Chief Mishibinijima recalled how Mr. Waindubence’s soft voice belied his immense presence. “When he spoke, you listened,” he said. “A spiritual and cultural man, history was important to him and he took the responsibility to pass it on very seriously. His beliefs guided him through life. He will be missed by many and all who had the pleasure of meeting him.”
In addition to his many other artistic accomplishments, Mr. Waindubence designed the logo, with its distinctive turtle motif, for his home community of Sheguiandah that graces each communication from the band.
In addition to his travel across Turtle Island, Mr.
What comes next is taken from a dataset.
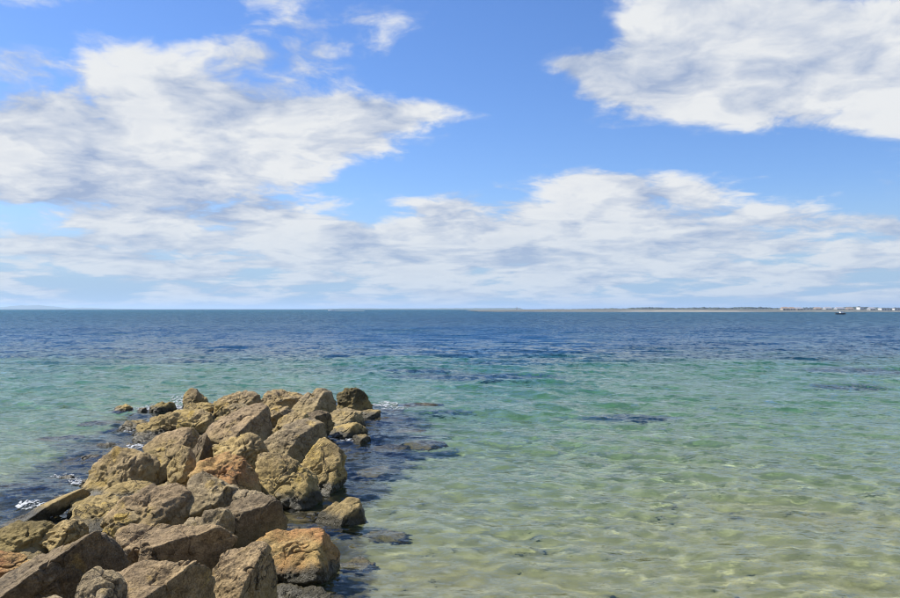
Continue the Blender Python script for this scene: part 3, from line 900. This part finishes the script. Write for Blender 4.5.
far_wood()
def far_hills():
    for (a, b, Y, prof) in ((-90, 75, 9000, [(-90, 3), (-40, 26), (0, 24), (22, 46), (40, 44), (62, 22), (75, 3)]), (60, 130, 9300, [(60, 3), (80, 20), (100, 12), (130, 3)]),
                            (320, 520, 5200, [(320, 3), (345, 7), (420, 6), (480, 9), (520, 10)])):
        pxs = np.linspace(a, b, 60)
        hh = np.interp(pxs, [q[0] for q in prof], [q[1] for q in prof]) * (1 + .06 * rg.randn(60))
        lo = [(X_at(p, Y), Y - 300, -1) for p in pxs]
        hi = [(X_at(p, Y), Y, h) for p, h in zip(pxs, hh)]
        strip('far_hills', lo, hi, 500, m_hill)
far_hills()

# houses along the far shore --------------------------------------
m_wallw = simple_mat('house_white', (.60, .59, .57), .8, .06, .3)
m_wallc = simple_mat('house_cream', (.45, .39, .32), .8, .08, .3)
m_roofr = simple_mat('roof_red', (.24, .19, .16), .85, .15, .4)
m_roofg = simple_mat('roof_grey', (.24, .25, .28), .8, .15, .4)
m_pane = simple_mat('window_dark', (.04, .05, .06), .2, .1, .3, .5)
def box_me(name, x0, x1, y0, y1, z0, z1):
    co = [(x, y, z) for z in (z0, z1) for x, y in ((x0, y0), (x1, y0), (x1, y1), (x0, y1))]
    return mesh_np(name, co, [(3, 2, 1, 0), (4, 5, 6, 7), (0, 1, 5, 4), (1, 2, 6, 5), (2, 3, 7, 6), (3, 0, 4, 7)], False)
def house(label, px, wid, hgt, wall, roof, flat=False, Y=905):
    X = X_at(px, Y)
    e = empty('house', (X, Y, 1.0)); tag(e, label, 'house', 'houses on the far shore')
    obj('wall', box_me('wall', -wid / 2, wid / 2, 0, 8, -1.2, hgt), wall, e)
    if flat:
        obj('roof', box_me('roof', -wid / 2 - .3, wid / 2 + .3, -.3, 8.3, hgt + .003, hgt + .35), roof, e)
    else:
        a, b = wid / 2 + .4, hgt
        co = [(-a, -.4, b), (a, -.4, b), (a, 8.4, b), (-a, 8.4, b), (-a * .8, 4, b + 1.9), (a * .8, 4, b + 1.9)]
        me = bpy.data.meshes.new('roof'); me.from_pydata(co, [], [(0, 1, 5, 4), (1, 2, 5), (2, 3, 4, 5), (3, 0, 4), (3, 2, 1, 0)]); me.update()
        obj('roof', me, roof, e)
    n = max(2, int(wid / 3))
    for i in range(n):
        x = -wid / 2 + (i + .5) * wid / n
        obj('window', box_me('window', x - .5, x + .5, -.06, .02, .9, 2.1), m_pane, e)
for a in [('small cream house at the left end of the far houses', 786, 7, 2.6, m_wallc, m_roofr),
          ('little white house with red roof second on the far shore', 793, 6, 2.4, m_wallw, m_roofr),
          ('low cream house with grey roof beside the long white building', 800, 6, 2.2, m_wallc, m_roofg),
          ('long white flat-roofed building left of the motorboat', 808, 11, 2.6, m_wallw, m_wallw, True),
          ('cream house just left above the motorboat', 819, 7, 2.2, m_wallc, m_roofr),
          ('white house with grey roof left behind the motorboat', 829, 7.5, 2.6, m_wallw, m_roofg),
          ('wide white house straight behind the motorboat', 841, 9, 2.4, m_wallw, m_roofg),
          ('cream house right behind the motorboat', 851, 7, 2.0, m_wallc, m_roofr),
          ('tall narrow white house alone right of the motorboat', 862, 4.5, 4.0, m_wallw, m_wallw, True),
          ('small grey-roofed white house between the tall one and the terrace', 873, 6, 2.2, m_wallw, m_roofg),
          ('long white terrace near the right edge of the far shore', 887, 12, 2.6, m_wallw, m_wallw, True),
          ('white building cut by the right edge of the frame', 899, 10, 3.0, m_wallw, m_roofg, True)]:
    house(*a)

# boats -------------------------------------------------------------
m_hulld = simple_mat('hull_dark', (.03, .035, .045), .35, .1, 2)
m_boatw = simple_mat('boat_white', (.78, .78, .76), .4, .05, 2)
m_sail = simple_mat('sailcloth', (.80, .79, .75), .8, .05, 1)
def hull_me(L, B, H):
    co, k = [], 9
    for i in range(k):
        t = i / (k - 1)
        x = -L / 2 + L * t
        b = B / 2 * (1 if t < .5 else math.sqrt(max(0, 1 - ((t - .5) / .5) ** 2)) * .98 + .02)
        s = H * (1 + .35 * t * t)
        co += [(x, -b, s), (x, -b * .75, .02), (x, 0, -.3 * (1 - t ** 3)), (x, b * .75, .02), (x, b, s)]
    fa = [(i * 5 + j, i * 5 + j + 1, i * 5 + j + 6, i * 5 + j + 5) for i in range(k - 1) for j in range(4)]
    fa += [(i * 5 + 4, i * 5, i * 5 + 5, i * 5 + 9) for i in range(k - 1)]
    me = bpy.data.meshes.new('hull'); me.from_pydata(co, [], fa + [(4, 3, 2, 1, 0)]); me.update()
    return me
def motorboat(label, px, py, L, hullm, rz):
    c = on_water(px, py)
    e = empty('motorboat', tuple(c), rz); tag(e, label, 'boat')
    obj('hull', hull_me(L, L * .36, L * .13), hullm, e)
    obj('cabin', box_me('cabin', -.10 * L, .18 * L, -.12 * L, .12 * L, .13 * L, .27 * L), m_boatw, e)
    obj('windscreen', box_me('windscreen', .181 * L, .19 * L, -.115 * L, .115 * L, .19 * L, .26 * L), m_pane, e)
    obj('cabin_roof', box_me('cabin_roof', -.13 * L, .20 * L, -.135 * L, .135 * L, .272 * L, .29 * L), m_boatw, e)
    obj('outboard_motor', box_me('outboard_motor', -.56 * L, -.49 * L, -.03 * L, .03 * L, -.02 * L, .2 * L), m_hulld, e)
    return e
motorboat('dark-hulled motorboat lying off the far houses at right', 841, 314.4, 5.6, m_hulld, R(4))
mb = motorboat('white motorboat running left near the horizon', 331, 310.9, 9.0, m_boatw, R(176))
def wake():
    rg2 = np.random.RandomState(8); iv, if_ = ico(1)
    n = 260; t = rg2.rand(n)
    x = 6 + 46 * t; y = rg2.normal(0, .5 + 1.2 * t); r = .35 + .45 * rg2.rand(n)
    c = np.array(mb.location)
    co = iv[None] * np.stack((r * 2.2, r, r * .5), 1)[:, None] + np.stack((c[0] + x, c[1] + y, np.full(n, .2)), 1)[:, None]
    fa = if_[None] + (np.arange(n) * len(iv))[:, None, None]
    tag(obj('boat_wake', mesh_np('boat_wake', co.reshape(-1, 3), fa.reshape(-1, 3)), bpy.data.materials['foam']), 'white streak of wake behind the white motorboat', 'wake', kind='stuff')
wake()
def sailboat():
    c = on_water(517, 311)
    e = empty('sailing_boat', tuple(c), R(20)); tag(e, 'tiny white sailing boat near the horizon, left of the far shore', 'boat')
    obj('hull', hull_me(6, 2, .7), m_boatw, e)
    obj('mast', box_me('mast', -.06, .06, -.06, .06, .5, 7.6), m_boatw, e)
    for nm, co in (('mainsail', [(-.1, 0, 1.2), (-2.4, .3, 1.3), (-1.2, .32, 4.0), (-.1, 0, 7.4)]), ('jib', [(.2, 0, 1.0), (2.6, 0, .9), (1.3, .2, 3.6), (.1, 0, 6.2)])):
        co = co + [(x, y + .03, z) for x, y, z in co]
        me = bpy.data.meshes.new(nm); me.from_pydata(co, [], [(0, 1, 2, 3), (7, 6, 5, 4), (0, 4, 5, 1), (1, 5, 6, 2), (2, 6, 7, 3), (3, 7, 4, 0)]); me.update()
        obj(nm, me, m_sail, e)
sailboat()

# ------------------------------------------------------------------ haze over the bay
def haze():
    m = bpy.data.materials.new('haze_air'); m.use_nodes = True
    g = NT(m.node_tree)
    v = g.n('ShaderNodeVolumePrincipled')
    v.inputs['Color'].default_value = (.55, .75, 1.0, 1); v.inputs['Density'].default_value = HAZE
    v.inputs['Anisotropy'].default_value = .2
    o = g.n('ShaderNodeOutputMaterial'); g.link(v.outputs[0], o.inputs['Volume'])
    h = obj('haze', box_me('haze', -14000, 14000, -60, 27000, -16, 60), m); tag(h, kind='stuff')
    h['label'] = 'pale blue haze over the bay'; h['category'] = 'haze'
HAZE = 1.25e-4
haze()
Waindubence delighted in international travel, visiting Europe and learning about the people indigenous to those lands. He had a love of music and was willing to share his guitar playing and songs with family and friends.
Mr. Waindubence is survived by his cherished wife Pearl and children Shawn, Derek, Nikki, Carrie and Chop, as well as adopted children Nevada and Sunset, 21 grandchildren and 18 great grandchildren. He was honoured upon the start of his spirit journey with traditional services hosted at the Sheguiandah First Nation Roundhouse, which had been a community project spearheaded by Mr. Waindubence, on November 27 and 28, followed by a closing ceremony on November 29.